En ce qui concerne l'environnement, nous avons beaucoup réfléchi à la question des obstacles latéraux et, en particulier, à l'origine des plantations d'arbres situés en bordure des routes – dont nous savons qu'en cas de heurt, ils ne pardonnent pas – qui émerveillent tant les écologistes. Ils ont été plantés au XVIème siècle afin de fournir du bois pour les affûts de l'artillerie royale, les crosses de fusils, les charpentes des bateaux et les allumettes. Au XVIIIème siècle, les arbres ont été plantés un peu plus loin des chemins, les platanes et les arbres fruitiers n'ayant été, quant à eux, introduits qu'au XIXème siècle. Or, en Alsace, 40 % des victimes sont tuées lors de collisions contre des obstacles latéraux : ainsi, dans sa seule édition du 12 août, notre journal local relevait que dix personnes avaient été blessées dans des accidents de la route et cinq autres tuées ; le 8 septembre, une voiture a percuté un arbre et les jambes de son conducteur ont été broyées. Nous ne sommes pas dans la fiction mais dans la réalité, hélas, la plus banale.

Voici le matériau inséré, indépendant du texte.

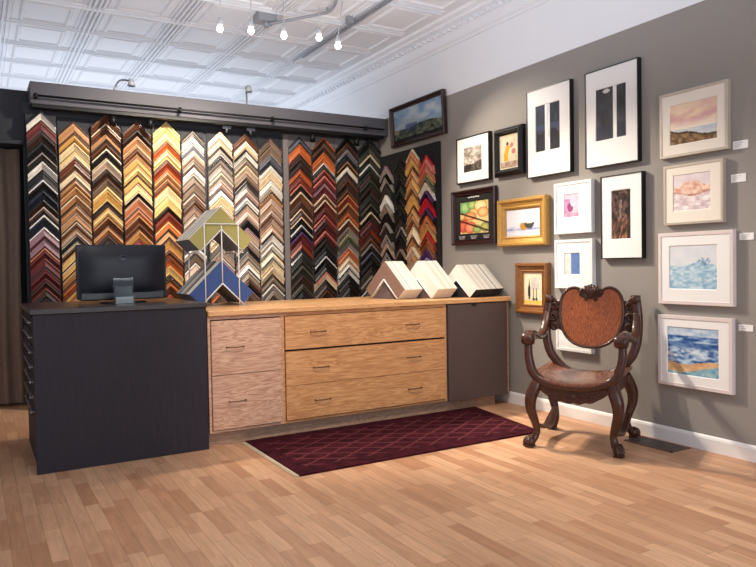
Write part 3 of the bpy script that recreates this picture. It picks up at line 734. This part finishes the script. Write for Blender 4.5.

Deuxième point : les spécificités du monde agricole. Nous nous interrogeons sur la circulation de tracteurs – dont la vitesse maximale est de 40 kmh – parfois conduits par de très jeunes gens. Si ceux d'entre eux qui sont issus d'un milieu agricole ne rencontrent pas de difficultés particulières compte tenu de leur expérience, il n'en va pas de même des autres : à tel point que la mise en place d'un permis pourrait être selon nous envisagée. Si, s'agissant de la signalisation, le gyrophare est bien entendu utile, il n'est hélas guère visible. Il conviendrait donc d'améliorer la visibilité de ces véhicules très lents dont la présence brutale peut surprendre les conducteurs.
Troisième point, enfin, la communication, laquelle s'avère très délicate dans le domaine de la sécurité routière, chacun réagissant selon son histoire personnelle. À cet égard, le site du ministère des transports dédié à la sécurité routière pourrait être plus offensif et sans doute une mise à jour s'imposerait-elle, certains documents en ligne datant de 2004 ou de 2007.